CRMツール」とは、自社でこれまでに収集した顧客情報をデータベース化し、一元管理を可能にするツールです。その役割は、単なる「顧客管理」だけに留まりません。

一人ひとりの顧客について、自社とのタッチポイントを可視化し、次の打ち手を客観的に判断することをアシストしてくれる役割も担ってくれるものです。

BtoB領域、BtoC領域いずれにおいてもデジタルマーケティングが重要視される昨今、CRMツールを導入する重要性はますます高まっていると言えます。

現在、この「CRMツール」は数多くのプロダクトが存在します。しかし、自社で導入するにあたり、価格面をハードルに感じている企業も少なくないはずです。そこで注目すべきは「オープンソースのCRMツール」です。オープンソースのCRMツールとは、基本的に無償で導入できるものです。

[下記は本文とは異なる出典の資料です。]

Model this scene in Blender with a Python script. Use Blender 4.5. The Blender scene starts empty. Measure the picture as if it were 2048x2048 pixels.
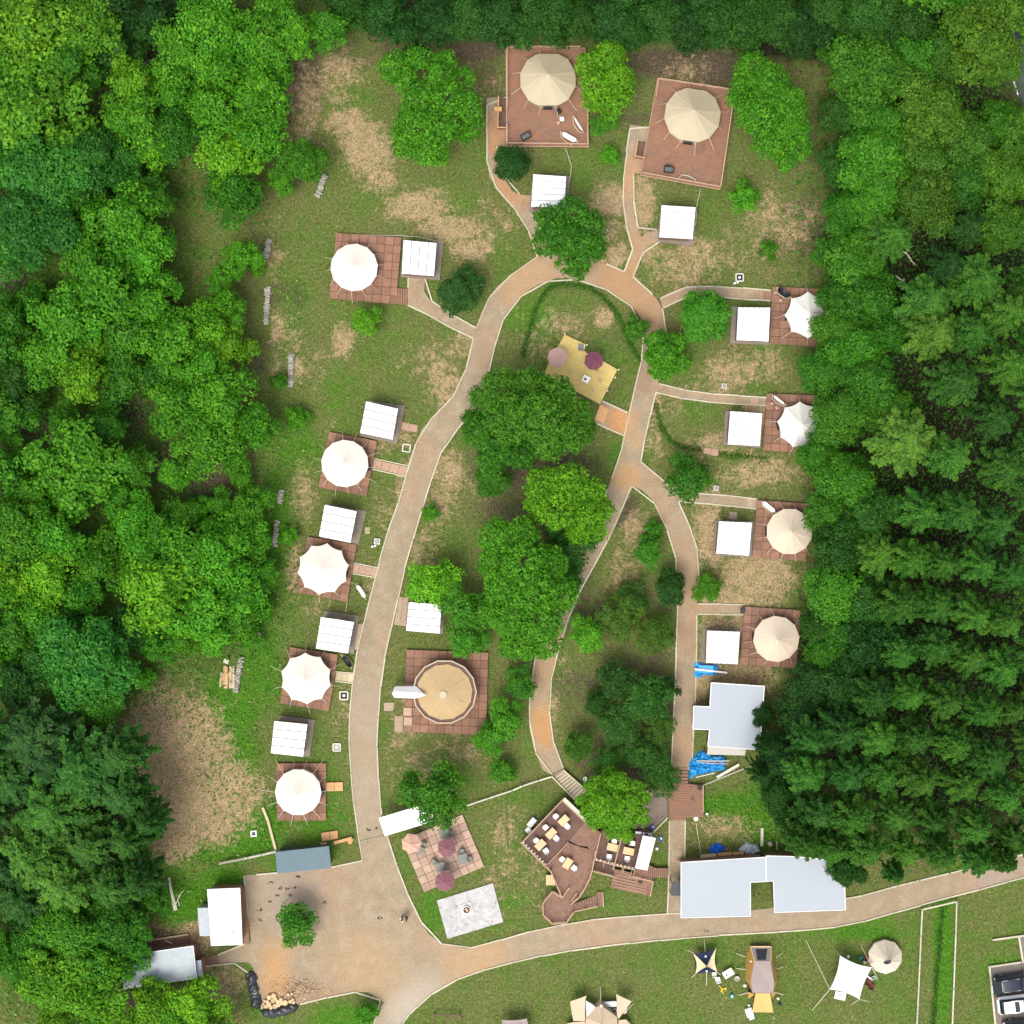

この記事ではオープンソースのCRMツールについて具体的なプロダクトを挙げながら、そのツールでどんなことができるのか、どんな企業におすすめなのかなどを紹介していきます。 

オープンソースソフトウェアとは?

まずは、「オープンソース」のソフトウェアの基本を理解しましょう。

無償で導入・運用できて、ソースコードも改変可能

*「オープンソースソフトウェア」*とは、無償で提供されているソフトウェアのことです。「フリーソフト」との違いは、ソースコードが公開されている点です。また、再配布も可能です。

そして、世界中の利用者をアシストするため、ナレッジが蓄積されたヘルプコミュニティが充実している点も特長の一つです。

企業でオープンソースソフトウェアを導入するメリット

コスト削減

「オープンソースソフトウェア」とは無償で提供されているソフトウェアなので、初期費用や月額・年間のライセンス使用料はかかりません。つまり、導入から運用までのコストを丸ごとカットできるというメリットがあります。

信頼性

ソースコードが公開されているので、社内にシステムエンジニアがいれば、もしバグや脆弱性を発見した場合には自社内でも修正対応が可能です。

安定性

ベンダーから使用ライセンスだけを提供され、ソースコードが公開されていないソフトウェアの場合、長期間利用している中で、「突然のサポート打ち切り」「突然のアップグレード対応」など、利用者側がベンダー側の運営方針に合わせなければならない負担も想定されます。

しかし、「オープンソースソフトウェア」は、利用しながら自社のシステムエンジニアの手によってメンテナンスができるため、安定した運用が可能になります。

監査能力

ソースコードが公開されていないソフトウェアの場合、万が一、バグや脆弱性が潜んでいたとしても開発者の手によってしか品質チェックができません。

一方、ソースコードが公開されている「オープンソースソフトウェア」では、自社内のシステムエンジニア自身がいつでも品質チェックを実施することが可能になります。

柔軟性と自由度

「オープンソースソフトウェア」はソースコードが公開されている分、プラグインの追加、API連携など柔軟な開発・カスタマイズ・機能拡張・既存システムとの連携などが可能です。

サポート体制

「オープンソースソフトウェア」では、使用目的や重要度に応じてサポート体制を選ぶことができます。世界中の利用者のナレッジが蓄積された「利用者コミュニティ」でヒントを得て運用に役立てることは無償でできます。ただしこの場合、自己責任となります。

一方、オープンソースソフトウェアに対する「有償サポート」を提供するシステム会社も存在します。こういった会社とサブスクリプション契約することで、バグ・脆弱性への対応など市販ソフトウェアと同様のサポートを受けることもできます。

企業でオープンソースソフトウェアを導入するデメリット

デメリットは、自社内に「オープンソースソフトウェア」を理解できるシステムエンジニアが居ないと、継続的に安心して利用できない、という点です。これまで述べてきたとおり、ソースコードは公開されているので、コードを理解できる人が居れば自社内でバグ・脆弱性対応をはじめとする迅速な運用が可能になります。

しかしエンジニアが自社内におらず、外部に有償サポートを依頼している場合には、修復が遅れて運用に影響が出る、というデメリットが考えられます。